4. Apply A Safety Factor Only Once
Apply a safety factor only after you have calculated the required heat input. A common mistake is to apply a service factor to the solvent load, then add another one to the load weight, and yet another to the maximum operating temperature.
Compounding the problem is that your oven supplier will probably also apply a service factor when calculating the exhaust rate and selecting the burner or electric heaters.
The accumulated effect often is a significantly over-designed system that may be more expensive than necessary to operate.
Figure 3. This wood drying system is most efficient when running at its maximum design capacity of 6,900,000 boards/year. When operating at reduced throughput, the BTU consumed per board is greater than at maximum throughput.
5. Startup and Adjustment
During startup, adjust the equipment as closely as possible to the actual requirements. Do not heat your product longer or hotter than needed.
When adjusting the exhaust system, do not roughly estimate the damper or variable frequency drive settings. Instead, take actual exhaust flow measurements to ensure the oven is exhausting no more than the required air volume. Don’t let all your effort in optimizing the equipment be wasted by haphazard setup.
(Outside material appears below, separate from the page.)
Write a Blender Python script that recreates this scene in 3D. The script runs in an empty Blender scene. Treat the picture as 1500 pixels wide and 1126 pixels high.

New Ovens or Existing Equipment
These five steps can be performed on existing equipment as well as new. In fact, some of the greatest energy savings opportunities are found on existing ovens. Because new equipment is not needed, the investment is minimal and the return on investment is usually favorable.
In addition, your state may provide an energy-efficiency rebate (up to 100 percent in Wisconsin, for example) for the cost of a consultant hired to perform the necessary assessment.
Additional rebates (up to 30 percent in Wisconsin) also might be offered for the cost of labor and materials required to make efficiency improvements.
With a few simple steps you can optimize your thermal process to save energy and money, increase your bottom line, and effectively deal with rising energy costs.